Shortly after the war began, Putin claimed to have placed Russia's nuclear deterrent forces on high alert. He's consistently made references to Russia's nuclear arsenal, which is the largest in the world, in public remarks on the war on Ukraine. "This is not a bluff," Putin said in September after making a veiled threat to employ nuclear weapons while vowing to defend Russia's "territorial integrity."
Top Russian military officials recently had conversations on the circumstances under which Russia might use a tactical nuclear weapon in Ukraine, according to recent reports citing new US intelligence. But Putin was reportedly not involved in the discussions, and a report from CNN suggests that US officials are divided over the intelligence and aren't sure what to make of it.

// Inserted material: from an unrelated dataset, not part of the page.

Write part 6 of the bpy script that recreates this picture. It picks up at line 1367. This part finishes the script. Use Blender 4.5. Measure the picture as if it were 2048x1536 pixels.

Some officials were quite alarmed by the intelligence and are worried about the desperate actions Russia might take as it becomes increasingly frustrated in Ukraine. But other officials believe that the intelligence may have been taken out of context and isn't a sign that Russia is taking steps to use such a weapon, CNN said.
Putin in late October also tamped down the nuclear rhetoric somewhat, suggesting using such a weapon in Ukraine would serve no purpose. "We see no need for that," Putin said in remarks at a conference attended by foreign policy experts, per the Associated Press, adding: "There is no point in that, neither political, nor military."
Top Russia and military experts have also assessed that there is not an imminent risk of Putin employing a tactical nuclear weapon, but have underscored that the Kremlin's threats should be taken seriously and that the risk will go up as Russian forces continue to suffer losses and Ukraine's forces recapture territory.